The Pilot of Beverly Hills, 90210 Has a SEPTA Bus In It

Andrea Zuckerman takes a bus to West Beverly High in 90210's first episode. It's a SEPTA bus, a 1974 Flxible New Look that was retired in the late 1980s.

The pilot of Beverly Hills, 90210 aired on October 4th of 1990. It opened with twins Brandon and Brenda Walsh adjusting to life in Beverly Hills. The opening montage also introduced freshman David Silver, popular girl Kelly Taylor, her ex-boyfriend, Steve Sanders—and one character, Andrea Zuckerman, who arrived at West Beverly High on the bus.

Specifically, a SEPTA bus. It may say WEST BEVERLY HILLS TRANSIT, but that color scheme and ‘S’ logo are unmistakeable.

It’s just over seven minutes into “Class of Beverly Hills,” the two-part pilot, when Andrea Zuckerman hops off a SEPTA bus. She takes it home later in the episode. The opening scene was filmed at Torrance High School in Torrance, California—the location of many TV and film shoots.

The bus in question is a 1974 Flxible New Look, according to SEPTA public information manager Heather Redfern. SEPTA purchased 834 of these buses between 1971 and 1976. Since the Beverly Hills, 90210 pilot aired in the fall of 1990, Redfern believes it was taken out of service not long before the pilot was filmed. These buses were retired in 1989, so it’s likely this was one of the last Flxible New Look buses in service in Philadelphia.

“When a bus is retired, SEPTA can sell it,” Redfern writes in an email. “In most cases, the bus is not running and major parts have been removed, so the bus will be sold to a scrap dealer. The bus is towed from SEPTA property and sold for scrap value.” Buses still in working condition are sometimes donated for a nominal $1 sale price to neighboring municipalities for use as emergency vehicles.

It’s unclear how the SEPTA’s 1974 Flxible New Look made it into the 90210 pilot. SEPTA hasn’t sold any buses to prop companies since 2005, and Redfern says there’s an “outside chance” the 90210 bus was sold to a prop company as well — but, then again, maybe not. “We have sold retired buses that were still running to private individuals, rather than sell them to a scrap dealer,” Redfern says. “It could be that this bus was owned by an individual who loaned it to a production company for the filming.”
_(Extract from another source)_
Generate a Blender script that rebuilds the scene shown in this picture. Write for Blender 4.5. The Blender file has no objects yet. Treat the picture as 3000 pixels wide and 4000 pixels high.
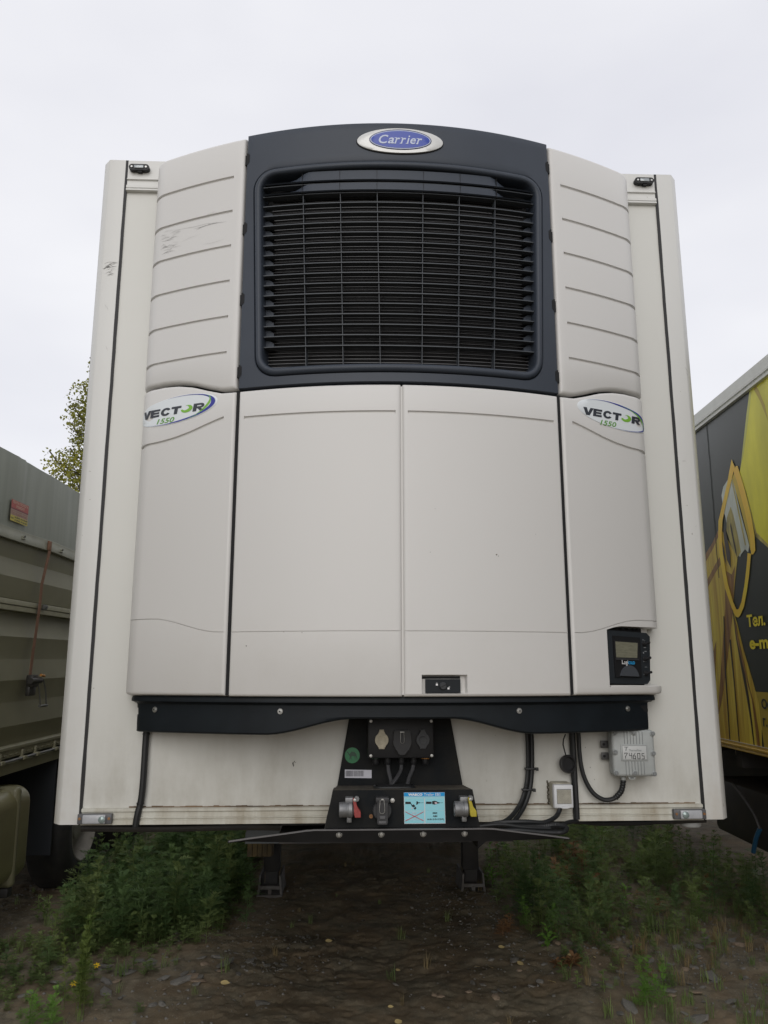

No one associated with the original 90210 I contacted could clear up the mystery, so this is where the trail ends. The bus actually figures into the pilot’s plot, however. Andrea was the poor—well, poorer—student attending West Beverly among the rich teenagers. (She was only the 30-year-old attending high school by the virtue of casting.) When Brandon follows her home one evening, he learns she actually lives outside the district. He promises to keep her secret—much like the secret of the SEPTA’s WEST BEVERLY HILLS HIGH bus line.